Melvin Rogers Stovall III wants to dish out a new kind of dining experience in New Orleans, one bao at a time. He’s the creative entrepreneurial mind behind Midnight Noodle, an amorphous pop-up “restaurant” serving mainly Chinese and Thai-inspired cuisine. His business has no traditional website, no brick-and-mortar building and no regular menu. He refers to himself as an artist first, a chef second. Sometimes he makes house calls, where he comes to your place of residence or business and cooks for you. Other times, he hosts dinner parties at Pax, a DIY restaurant/bar facility on North Claiborne. As long as there is a group of hungry people nearby, location is of little importance.
In December, he’ll host a series of “Hot Pot” events featuring Sichuan food including dumplings of some sort and a few surprises. We don’t know where, or who we’ll end up sitting next to. But that’s kind of the point. The element of surprise and even mystery is intentional. Like the midnight hour after which his business is named, Melvin likes to keep people in the dark, to some degree.
Spending most of his early life between New Orleans and White Castle, Louisiana, Melvin was raised in a big family that hosted big parties. That’s where he developed an appreciation for communal dining and the rewarding feeling that comes with being a good host. He got his start in culinary arts as a baker, which he learned in part through his entrepreneurial mother and the gooey cakes she sold in the community. “I noticed it was a way to freedom, because I was making my own money,” he says of his decision to follow her path around the fifth grade. “It also allowed me to research things and realize that, even if we didn’t have certain ingredients here, I could bring them here and put my own spin on things.”
While living in Los Angeles in 2015, Melvin found himself eating a lot of vegan dishes, though he’d always eaten meat and seafood in the past. The herbivorial life had its challenges at first. “I was like, ‘Damn, y’all ever heard of seasoning? Where’s the flavor?’” He hosted his first pop-up in L.A., where he made smoked shrimp jambalaya and it was a hit. That, coupled with his newly developed appetite for L.A.’s expansive Thai offerings, made him want to bring something back to his hometown.
Once back in New Orleans, he began experimenting. “I wasn’t about to do New Orleans vegan food, because I wasn’t good with substituting. I started with noodles because it was a good way to ‘trojan horse’ my way in. It started with Thai food and I just did pad see ew,” he tells me. “I started noticing people going wild. They were like, ‘This is spicy and it makes my mouth feel crazy, but it didn’t kill me.’ Those were the reactions I was looking for.”
Trips to the Hong Kong Food Market on the Westbank became his pilgrimage and source for ingredients. Bao became part of his bag of delicious tricks, dressed up with things like vegan fish sauce, a “caramel tofu thing” with pickled mustard and more.

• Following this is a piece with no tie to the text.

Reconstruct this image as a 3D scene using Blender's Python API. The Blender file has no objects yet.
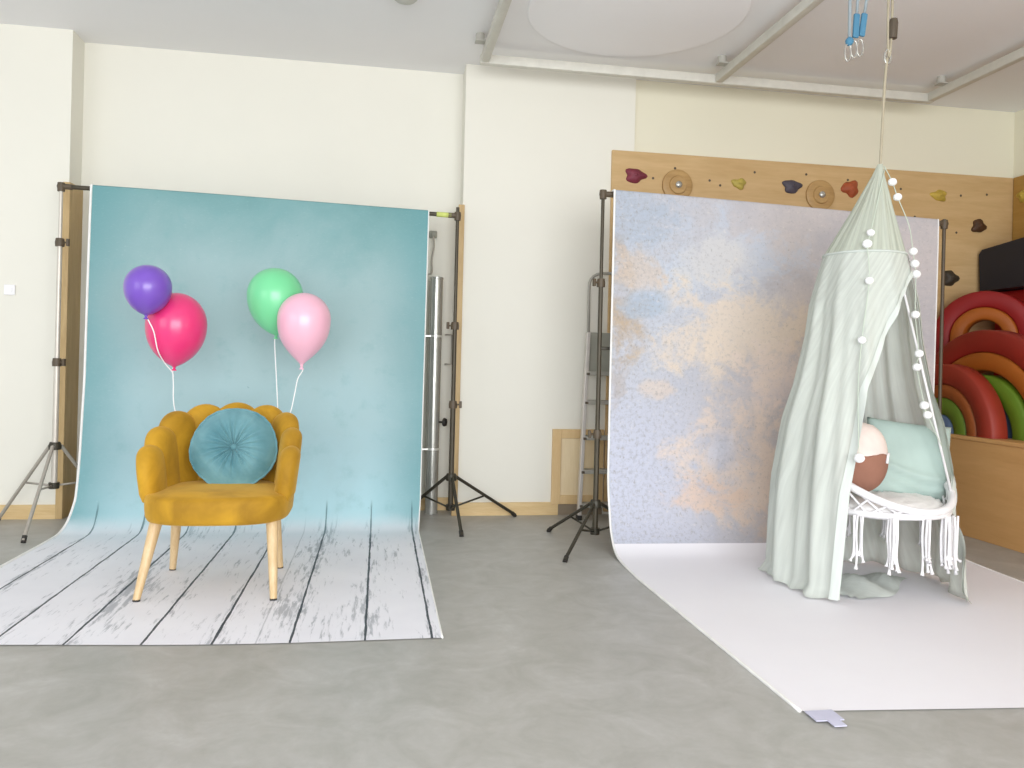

He began hosting primarily bao-centric meals at local breweries and he noticed people were sharing plates with one another.
Eventually, he developed a dim sum-style affair conducive to small plates and a communal atmosphere, just like that of his family events. A couple of pop-ups at Twelve Mile Limit and Courtyard Brewery behind him, as well as Sidney’s Saloon and Barrel Proof, and it was off to a semi-permanent home inside the Catahoula Hotel in 2018. That residency ended after some acrimony and Melvin has since recalibrated the future of Midnight Noodle.
“Some people are still wondering, ‘Is it a restaurant?’ My focus is on educating people. I do workshops now, but it’s never structured as a traditional workshop. It’s more like you’re being hands-on, and then there’s a dinner party vibe, too. I’m looking at it more like a social club, with a membership that gets you access to dinners, events and products. I’m going to start selling things, like chili sauce. I look at Midnight Noodle as food and a lagniappe.”